Monday, 23 July 2018

Camp Aesthetics and Failed Seriousness!


Definition of ‘Camp’ by Susan Sontag

[A Glossary of Literary and Cultural Theory, By Peter Brooker]

According to Susan Sontag, Camp is a sensibility that revels in artifice, stylization, theatricalization, irony, playfulness, and exaggeration rather than content.

Camp aesthetics disrupt many of modernism's notions of what art is and what can be classified as high art by inverting aesthetic attributes such as beauty, value, and taste through an invitation of a different kind of apprehension and consumption.

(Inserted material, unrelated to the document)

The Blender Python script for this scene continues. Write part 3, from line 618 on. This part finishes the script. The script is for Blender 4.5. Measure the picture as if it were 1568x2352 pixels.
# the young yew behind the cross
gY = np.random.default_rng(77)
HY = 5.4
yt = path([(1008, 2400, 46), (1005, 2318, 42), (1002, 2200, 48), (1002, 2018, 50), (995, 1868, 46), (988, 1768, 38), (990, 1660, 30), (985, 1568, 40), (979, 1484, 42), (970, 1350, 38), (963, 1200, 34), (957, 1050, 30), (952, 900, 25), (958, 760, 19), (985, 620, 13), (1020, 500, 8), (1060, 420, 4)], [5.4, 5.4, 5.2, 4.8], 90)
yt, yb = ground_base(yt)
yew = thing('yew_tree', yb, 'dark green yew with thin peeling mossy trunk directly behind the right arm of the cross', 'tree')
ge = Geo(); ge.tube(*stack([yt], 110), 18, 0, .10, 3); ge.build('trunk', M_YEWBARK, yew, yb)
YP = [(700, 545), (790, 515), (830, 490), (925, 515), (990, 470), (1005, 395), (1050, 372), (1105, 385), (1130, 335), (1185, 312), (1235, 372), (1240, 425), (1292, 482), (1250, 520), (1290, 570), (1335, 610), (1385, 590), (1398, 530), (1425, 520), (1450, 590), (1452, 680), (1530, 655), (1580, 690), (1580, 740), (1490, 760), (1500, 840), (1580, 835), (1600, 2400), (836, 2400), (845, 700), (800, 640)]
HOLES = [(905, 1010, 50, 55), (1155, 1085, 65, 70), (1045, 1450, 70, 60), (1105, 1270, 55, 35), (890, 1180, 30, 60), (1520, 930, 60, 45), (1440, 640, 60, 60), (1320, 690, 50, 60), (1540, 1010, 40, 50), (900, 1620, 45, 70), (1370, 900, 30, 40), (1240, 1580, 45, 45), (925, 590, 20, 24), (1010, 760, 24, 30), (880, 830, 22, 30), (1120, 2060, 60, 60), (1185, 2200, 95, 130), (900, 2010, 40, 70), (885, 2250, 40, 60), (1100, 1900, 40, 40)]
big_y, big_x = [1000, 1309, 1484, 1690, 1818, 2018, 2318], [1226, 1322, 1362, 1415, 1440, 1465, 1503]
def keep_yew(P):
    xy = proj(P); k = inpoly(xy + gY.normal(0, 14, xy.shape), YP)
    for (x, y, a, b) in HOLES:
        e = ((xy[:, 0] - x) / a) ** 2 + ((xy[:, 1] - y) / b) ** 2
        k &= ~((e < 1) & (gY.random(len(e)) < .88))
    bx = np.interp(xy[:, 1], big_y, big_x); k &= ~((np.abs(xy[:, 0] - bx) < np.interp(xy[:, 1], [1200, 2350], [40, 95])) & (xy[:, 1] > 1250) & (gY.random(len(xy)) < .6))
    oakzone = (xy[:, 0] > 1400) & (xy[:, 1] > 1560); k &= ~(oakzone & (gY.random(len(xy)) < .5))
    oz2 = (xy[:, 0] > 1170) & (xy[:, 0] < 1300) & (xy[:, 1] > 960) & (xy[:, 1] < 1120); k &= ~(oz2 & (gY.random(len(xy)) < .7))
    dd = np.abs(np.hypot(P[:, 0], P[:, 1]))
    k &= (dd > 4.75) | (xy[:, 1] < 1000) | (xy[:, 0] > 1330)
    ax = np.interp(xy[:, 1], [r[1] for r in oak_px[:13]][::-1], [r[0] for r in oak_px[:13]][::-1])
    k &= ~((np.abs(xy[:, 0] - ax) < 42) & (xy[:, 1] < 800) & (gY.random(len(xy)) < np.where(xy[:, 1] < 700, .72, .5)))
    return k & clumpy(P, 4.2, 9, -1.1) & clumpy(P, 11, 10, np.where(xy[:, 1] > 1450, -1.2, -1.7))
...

In her essay 'Notes on Camp' (1966), the critic Susan Sontag identified camp as 'the sensibility of failed seriousness, of the theatricalization of experience'.

This she distinguished from the 'seriousness' and intensity respectively of 'high culture' and 'Avant-Garde art'.

Camp has been chiefly associated with an exaggerated style, with Parody and self-dramatization, and Sontag's terms are clearly applicable to this.

'Notes on Camp' and other essays in the collection in which it appeared, Against Interpretation (1966), was part of Sontag's polemic against the liberal humanist defence of modernism and an associated hierarchy of high, middle-brow and Mass art on the part of a contemporary generation of New York Intellectuals.

Sontag associated camp with a 'new non-literary culture' of music, dance, films and architecture whose creativity needed to be recognized in a new critical vocabulary.

To Sontag,

Camp must be “passionate,” be the result of an “uncontrolled sensibility,” be an attempt to “do something extraordinary.”

 Camp “incarnates a victory of ‘style’ over ‘content,’ ‘aesthetics’ over ‘morality,’ of irony over tragedy.” “Camp and tragedy are antitheses.”

“The whole point of Camp is to dethrone the serious. Camp is playful, anti-serious. More precisely, Camp involves a new, more complex relation to ‘the serious.’

One can be serious about the frivolous, frivolous about the serious.”

“Camp proposes a comic vision of the world,” but it’s an “experience of under-involvement, of detachment.”

Camp sees everything in quotation marks. It's not a lamp, but a "lamp"; not a woman, but a "woman."

To perceive Camp in objects and persons is to understand Being-as-Playing-a-Role. It is the farthest extension, in sensibility, of the metaphor of life as theater.

Camp is the triumph of the epicene style. (The convertibility of "man" and "woman," "person" and "thing.") But all style, that is, artifice, is, ultimately, epicene. Life is not stylish. Neither is nature.

“Camp asserts that good taste is not simply good taste; that there exists, indeed, a good taste of bad taste . . . The discovery of the good taste of bad taste can be very liberating.

“Camp taste is a kind of love, love for human nature.” “People who share this sensibility are not laughing at the thing they label as ‘a camp,’ they’re enjoying it. Camp is a tender feeling.”

“The ultimate Camp statement: it’s good because it’s awful.”